What tools can I use to calculate this value?

Gathering, compiling, formatting, and estimating all these factors into one estimate is cumbersome. Thankfully there are several free and accessible tools out there. The two I highlight are the 2023 Heifer Replacement Values (UNL) and 2023 Heifer Replacement Values (KSU). The primary difference between these tools is the assumptions/data used in the calculations and how flexible one wants to be in modifying the assumptions. The UNL estimates are based on the Food and Agricultural Policy Research Institute at the University of Missouri (FAPRI-MU) projections for cattle value, as well as the cost of production and related data from UNL’s Gudmundsen Sandhills Laboratory. They are calculated based on a simulation model. Alternative scenarios are provided but one cannot adjust the models underlying assumptions. KSU estimates are largely based on USDA-ERS ten-year projections, are static (i.e. produce one value rather than a distribution of values), and the user can modify most assumptions.

A word of caution: Most tools use a representative operation that does not reflect an individual producer but rather an average over many producers. There is no expectation that the cost and production assumptions reflect exactly a particular producer. Forecasts, such as the two tools mentioned, are intended to help individuals create a reference point for individual situations and expectations of future events. Producers can use these, other information, and their own ideas to arrive at what a reasonable value might be for a heifer/cow purchased or retained for replacement.

Example calculations

Total net return from calves is simply the total revenue from calf sales, minus the total cost of producing those calves. Net revenue per calf is the total net revenue from calves, divided by the number of calves over the productive life of that cow. For example, $100,000 of total costs, divided by 100 calves, equals a cost of $1,000/hd. For every cow that weaned a calf, it cost $1,000/hd. If the average calf weighs 550 lb. and brings $2.50/lb., the expected revenue from calves is $1,375/hd. ($2.50 x 550). The difference is $375/hd. net return (1,375-1,000). Assume we have an average herd culling rate of 16%. Thus, on average a cow lasts 6.25 years in that herd (100/16=6.25). Thus, if these conditions are what is expected for the next 6.25 years, then the net return per cow that weaned a calf is $375/hd. Over the life of a newly bought or raised cow replacement for this herd, it is estimated that the average cow replacement will have a net return of ~ $2,344/hd. (i.e. 375* 6.25 yr.). These calculations assume no borrowed money (i.e. interest rate = 0%). This represents the most we should be willing to pay for that replacement.

Change the assumptions

I am sure some are saying that they wean at higher weights, with lower cull rates, and lower annual cow costs. That’s great! What happens if annual cow costs go up and cull rates increase? How does this affect the value of the cow replacement? Table 1 shows a few scenarios with different replacement rates and cows’ costs using the University of Nebraska’s Heifer Replacement Calculator. This is meant to show how the underlying assumptions impact the value one can pay for cows.

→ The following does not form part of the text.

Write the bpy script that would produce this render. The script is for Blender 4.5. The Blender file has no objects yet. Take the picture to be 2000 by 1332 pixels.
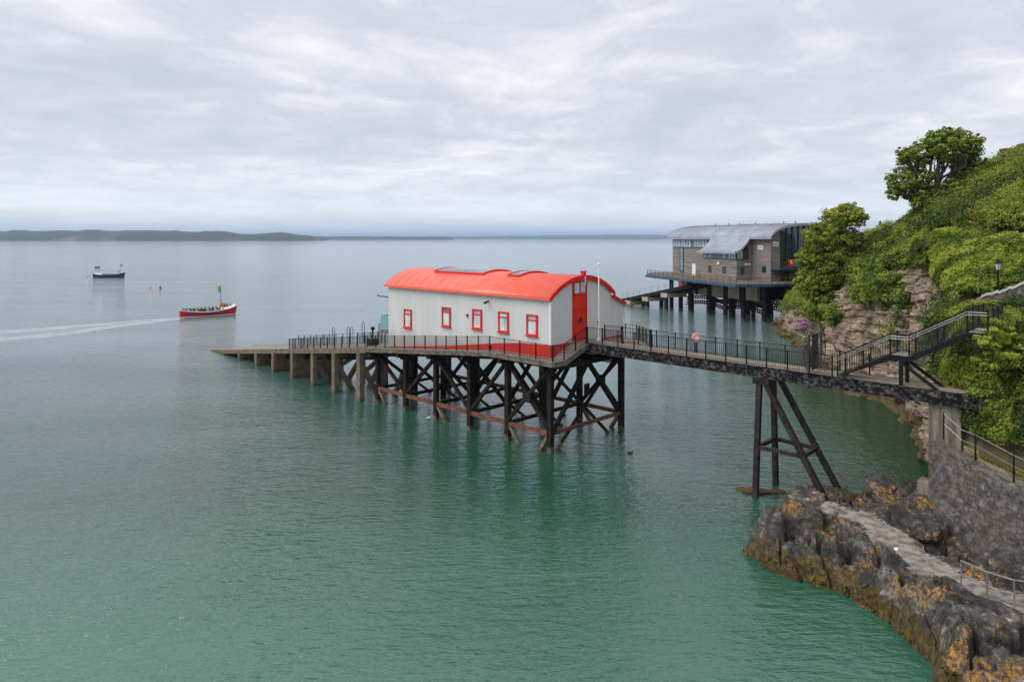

Drought conditions on the mind

Pasture conditions have been on many producers’ minds this summer in the Midwest, particularly in Nebraska and Kansas (see Figure 2 – Drought Monitor).

Lack of rain has hampered pasture conditions (see Figure 3) but more recent rains have provided some relief allowing both corn and hay fields to improve considerably.

Elliott dennis Fig 3 7.23.png

The concern is that decreasing pasture and higher feed costs would continue to cause cow liquidation. Putting that into our example of “what can I pay for a replacement cow?” indicates that if cow harvest continues due to drought, it could continue to pull up calf prices and thus we could pay more for a replacement cow. However, it could also increase costs to raise cows in drought-affected areas. Beef cow slaughter has regulated over highs in 2022 towards the 5-year average even though drought has continued in some areas (see Figure 4). So, the likelihood of drought impacting future cull rates and cow replacement cows appears low.